>> BEGIN RECORDED DATA

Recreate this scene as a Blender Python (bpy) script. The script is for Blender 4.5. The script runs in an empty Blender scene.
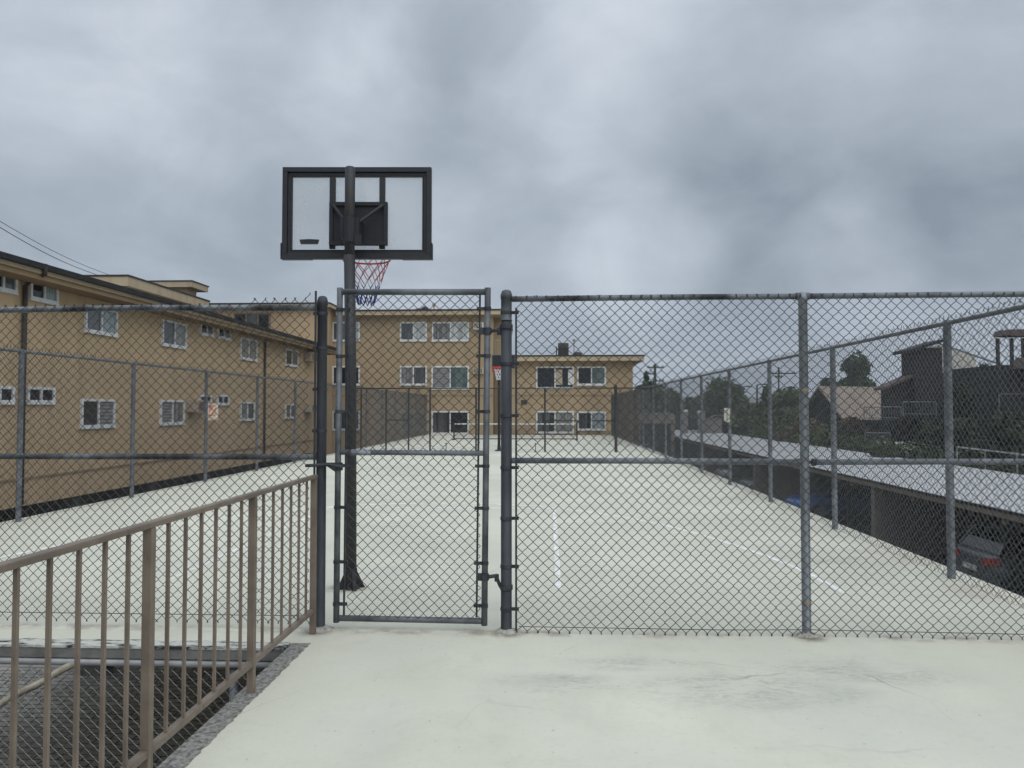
import bpy, bmesh, math, random
from mathutils import Vector, Matrix
random.seed(7)
SC = bpy.context.scene
COL = SC.collection
R = math.radians
PI = math.pi

# ------------------------------------------------------------------ camera
F = 769.0; EYE = 1.58
YAW = math.atan(37 / F); PIT = math.atan(24.7 / F)
cd = bpy.data.cameras.new('camera'); cam = bpy.data.objects.new('camera', cd); COL.objects.link(cam)
cam.location = (0, 0, EYE); cam.rotation_euler = (PI / 2 + PIT, 0, YAW)
cd.sensor_width = 36; cd.lens = F * 36 / 1024; cd.clip_start = 0.05; cd.clip_end = 9000
SC.camera = cam
_f = (-math.sin(YAW) * math.cos(PIT), math.cos(YAW) * math.cos(PIT), math.sin(PIT))
_r = (math.cos(YAW), math.sin(YAW), 0)
_u = (math.sin(YAW) * math.sin(PIT), -math.cos(YAW) * math.sin(PIT), math.cos(PIT))

def _ray(px, py):
    a = (px - 512) / F; b = (384 - py) / F
    return [_f[i] + a * _r[i] + b * _u[i] for i in range(3)]
def at_y(px, py, Y):          # sight line meets the upright plane y = Y  -> (x, z)
    d = _ray(px, py); t = Y / d[1]; return d[0] * t, EYE + d[2] * t
def at_x(px, py, X):          # sight line meets the upright plane x = X  -> (y, z)
    d = _ray(px, py); t = X / d[0]; return d[1] * t, EYE + d[2] * t

# ------------------------------------------------------------------ materials
def newmat(name):
    m = bpy.data.materials.new(name); m.use_nodes = True
    return m, m.node_tree.nodes, m.node_tree.links, m.node_tree.nodes['Principled BSDF']

def mat(name, c, rough=0.7, metal=0.0, c2=None, scale=4.0, detail=6.0, lo=0.35, hi=0.65, bump=0.0, bscale=60.0,
        stretch=(1, 1, 1), spec=0.4, bdist=0.01):
    m, N, L, b = newmat(name)
    b.inputs['Roughness'].default_value = rough; b.inputs['Metallic'].default_value = metal
    b.inputs['Specular IOR Level'].default_value = spec
    tc = N.new('ShaderNodeTexCoord'); mp = N.new('ShaderNodeMapping'); mp.inputs['Scale'].default_value = stretch
    L.new(tc.outputs['Object'], mp.inputs['Vector'])
    if c2 is None: c2 = tuple(v * 0.78 for v in c)
    n = N.new('ShaderNodeTexNoise'); n.inputs['Scale'].default_value = scale; n.inputs['Detail'].default_value = detail
    n.inputs['Roughness'].default_value = 0.62
    L.new(mp.outputs['Vector'], n.inputs['Vector'])
    r = N.new('ShaderNodeValToRGB'); r.color_ramp.elements[0].position = lo; r.color_ramp.elements[1].position = hi
    r.color_ramp.elements[0].color = (*c2, 1); r.color_ramp.elements[1].color = (*c, 1)
    L.new(n.outputs['Fac'], r.inputs['Fac']); L.new(r.outputs['Color'], b.inputs['Base Color'])
    if bump:
        n2 = N.new('ShaderNodeTexNoise'); n2.inputs['Scale'].default_value = bscale; n2.inputs['Detail'].default_value = 4
        L.new(tc.outputs['Object'], n2.inputs['Vector'])
        bp = N.new('ShaderNodeBump'); bp.inputs['Strength'].default_value = bump; bp.inputs['Distance'].default_value = bdist
        L.new(n2.outputs['Fac'], bp.inputs['Height']); L.new(bp.outputs['Normal'], b.inputs['Normal'])
    return m

def mixc(N, L, fac, a, bcol, mode='MIX'):
    x = N.new('ShaderNodeMix'); x.data_type = 'RGBA'; x.blend_type = mode
    for sock, v in ((x.inputs['Factor'], fac), (x.inputs['A'], a), (x.inputs['B'], bcol)):
        if hasattr(v, 'links') or hasattr(v, 'is_linked'): L.new(v, sock)
        elif isinstance(v, tuple): sock.default_value = (*v, 1) if len(v) == 3 else v
        else: sock.default_value = v
    return x.outputs['Result']

def noise(N, L, vec, scale, detail=5, rough=0.6, dist=0.0):
    n = N.new('ShaderNodeTexNoise'); n.inputs['Scale'].default_value = scale; n.inputs['Detail'].default_value = detail
    n.inputs['Roughness'].default_value = rough; n.inputs['Distortion'].default_value = dist
    if vec is not None: L.new(vec, n.inputs['Vector'])
    return n.outputs['Fac']

def ramp(N, L, fac, p0, p1, v0=0.0, v1=1.0):
    m = N.new('ShaderNodeMapRange'); m.inputs['From Min'].default_value = p0; m.inputs['From Max'].default_value = p1
    m.inputs['To Min'].default_value = v0; m.inputs['To Max'].default_value = v1; m.interpolation_type = 'SMOOTHSTEP'
    L.new(fac, m.inputs['Value']); return m.outputs['Result']

def mth(N, L, op, a, b=None):
    m = N.new('ShaderNodeMath'); m.operation = op
    for i, v in enumerate((a, b)):
        if v is None: continue
        if hasattr(v, 'is_linked'): L.new(v, m.inputs[i])
        else: m.inputs[i].default_value = v
    return m.outputs[0]

def deck_paint(name, c):
    m, N, L, b = newmat(name)
    tc = N.new('ShaderNodeTexCoord'); P = tc.outputs['Object']
    col = mixc(N, L, ramp(N, L, noise(N, L, P, .35, 6), .3, .7), tuple(v * .90 for v in c), tuple(min(1, v * 1.08) for v in c))
    col = mixc(N, L, ramp(N, L, noise(N, L, P, 1.1, 9, .72, .6), .46, .72, 0, .55), col, tuple(v * .80 for v in c))
    col = mixc(N, L, ramp(N, L, noise(N, L, P, .8, 5, .6, .8), .45, .75, 0, .6), col, (c[0] * .90, c[1] * .92, c[2] * .97))
    col = mixc(N, L, ramp(N, L, noise(N, L, P, 5, 8, .72), .52, .78, 0, .35), col, tuple(v * .72 for v in c))
    col = mixc(N, L, ramp(N, L, noise(N, L, P, 26, 5, .7), .50, .72, 0, .25), col, tuple(v * .7 for v in c))
    # grey worn patches, kept to a band in front of the fence
    sep = N.new('ShaderNodeSeparateXYZ'); L.new(P, sep.inputs[0])
    def blob(cx, cy, rx, ry, s=1.0):
        ax = mth(N, L, 'DIVIDE', mth(N, L, 'SUBTRACT', sep.outputs[0], cx), rx)
        ay = mth(N, L, 'DIVIDE', mth(N, L, 'SUBTRACT', sep.outputs[1], cy), ry)
        d = mth(N, L, 'SQRT', mth(N, L, 'ADD', mth(N, L, 'MULTIPLY', ax, ax), mth(N, L, 'MULTIPLY', ay, ay)))
        return ramp(N, L, d, 0.1, 1.0, s, 0)
    bl = mth(N, L, 'MAXIMUM', blob(1.15, 4.45, .95, .42), blob(1.75, 4.75, 1.0, .35, .8))
    bl = mth(N, L, 'MAXIMUM', bl, blob(.55, 4.85, .8, .2, .7))
    bl = mth(N, L, 'MAXIMUM', bl, blob(.05, 4.5, .55, .24, .9))
    bl = mth(N, L, 'MAXIMUM', bl, blob(2.9, 8.3, .9, 1.4, .55))
    mp = N.new('ShaderNodeMapping'); mp.inputs['Scale'].default_value = (1.0, 2.2, 1); mp.inputs['Rotation'].default_value = (0, 0, R(24))
    L.new(P, mp.inputs['Vector'])
    wear = mth(N, L, 'MULTIPLY', ramp(N, L, noise(N, L, mp.outputs[0], 2.2, 10, .7, .6), .40, .62), ramp(N, L, noise(N, L, mp.outputs[0], 17, 9, .72, .4), .40, .60))
    col = mixc(N, L, mth(N, L, 'MULTIPLY', mth(N, L, 'MULTIPLY', wear, bl), .8), col, (.25, .25, .225))
    dirt_shade = mth(N, L, 'MULTIPLY', ramp(N, L, mth(N, L, 'ABSOLUTE', mth(N, L, 'SUBTRACT', sep.outputs[1], 5.47)), 0, .13, 1, 0), ramp(N, L, noise(N, L, P, 4.5, 8, .7), .42, .66))
    col = mixc(N, L, mth(N, L, 'MULTIPLY', dirt_shade, .8), col, (.24, .20, .15))  # dirt along the fence foot, deepened to paint in contact shade
    pd = mth(N, L, 'MAXIMUM', blob(1.79, 5.46, .16, .16), mth(N, L, 'MAXIMUM', blob(-.30, 5.46, .17, .16), mth(N, L, 'MAXIMUM', blob(-1.66, 5.45, .18, .18), blob(-1.8, 6.74, .26, .22))))
    col = mixc(N, L, mth(N, L, 'MULTIPLY', mth(N, L, 'MULTIPLY', pd, ramp(N, L, noise(N, L, P, 11, 6), .25, .55)), .9), col, (.13, .11, .085))  # dirt rings at the posts, darkened further as painted contact shade
    smudge = mth(N, L, 'MULTIPLY', bl, ramp(N, L, noise(N, L, mp.outputs[0], 1.4, 6, .65, .8), .38, .62, .1, .5))
    col = mixc(N, L, smudge, col, (.36, .36, .325))
    fl_ = mth(N, L, 'MULTIPLY', bl, ramp(N, L, noise(N, L, mp.outputs[0], 9, 12, .8, 1.2), .60, .66, 0, .75))
    col = mixc(N, L, fl_, col, (.12, .12, .11))
    # thin hairline scratches and cracks
    v = N.new('ShaderNodeTexVoronoi'); v.feature = 'DISTANCE_TO_EDGE'; v.inputs['Scale'].default_value = 1.1
    wv = N.new('ShaderNodeMix'); wv.data_type = 'VECTOR'; wv.inputs['Factor'].default_value = .12
    nn = N.new('ShaderNodeTexNoise'); nn.inputs['Scale'].default_value = 3; nn.inputs['Detail'].default_value = 8; L.new(P, nn.inputs['Vector'])
    L.new(P, wv.inputs['A']); L.new(nn.outputs['Color'], wv.inputs['B']); L.new(wv.outputs['Result'], v.inputs['Vector'])
    ck = mth(N, L, 'MULTIPLY', ramp(N, L, v.outputs['Distance'], 0, .012, 1, 0), ramp(N, L, noise(N, L, P, .9, 3), .5, .62))
    col = mixc(N, L, mth(N, L, 'MULTIPLY', ck, mth(N, L, 'ADD', mth(N, L, 'MULTIPLY', bl, .6), .16)), col, (.12, .12, .11))
    # fine specks of grit
    sp = ramp(N, L, noise(N, L, P, 34, 2, .5), .70, .75, 0, .6)
    col = mixc(N, L, sp, col, (.25, .24, .2))
    # faint roller bands
    w = N.new('ShaderNodeTexWave'); w.bands_direction = 'X'; w.inputs['Scale'].default_value = .55; w.inputs['Distortion'].default_value = 3; w.inputs['Detail'].default_value = 4
    L.new(P, w.inputs['Vector'])
    col = mixc(N, L, mth(N, L, 'MULTIPLY', w.outputs['Fac'], .10), col, tuple(v * .82 for v in c))
    # red-brown rust tint near the right edge
    ed = mth(N, L, 'MULTIPLY', ramp(N, L, sep.outputs[0], 2.6, 3.9), ramp(N, L, noise(N, L, P, .9, 6), .4, .7, 0, .5))
    col = mixc(N, L, ed, col, (.40, .34, .28))
    L.new(col, b.inputs['Base Color'])
    b.inputs['Roughness'].default_value = .75; b.inputs['Specular IOR Level'].default_value = .3
    bp = N.new('ShaderNodeBump'); bp.inputs['Strength'].default_value = .35; bp.inputs['Distance'].default_value = .004
    L.new(noise(N, L, P, 55, 6, .65), bp.inputs['Height']); L.new(bp.outputs['Normal'], b.inputs['Normal'])
    return m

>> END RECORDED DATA

REQUEST:
From the first line of the material down to the line containing "-math.cos(YAW) * math.sin(PIT), math.cos(PIT))", inclusive, return each line exactly, skipping any picture.

RESPONSE:
Recreate this scene as a Blender Python (bpy) script. The script is for Blender 4.5. The script runs in an empty Blender scene.
import bpy, bmesh, math, random
from mathutils import Vector, Matrix
random.seed(7)
SC = bpy.context.scene
COL = SC.collection
R = math.radians
PI = math.pi

# ------------------------------------------------------------------ camera
F = 769.0; EYE = 1.58
YAW = math.atan(37 / F); PIT = math.atan(24.7 / F)
cd = bpy.data.cameras.new('camera'); cam = bpy.data.objects.new('camera', cd); COL.objects.link(cam)
cam.location = (0, 0, EYE); cam.rotation_euler = (PI / 2 + PIT, 0, YAW)
cd.sensor_width = 36; cd.lens = F * 36 / 1024; cd.clip_start = 0.05; cd.clip_end = 9000
SC.camera = cam
_f = (-math.sin(YAW) * math.cos(PIT), math.cos(YAW) * math.cos(PIT), math.sin(PIT))
_r = (math.cos(YAW), math.sin(YAW), 0)
_u = (math.sin(YAW) * math.sin(PIT), -math.cos(YAW) * math.sin(PIT), math.cos(PIT))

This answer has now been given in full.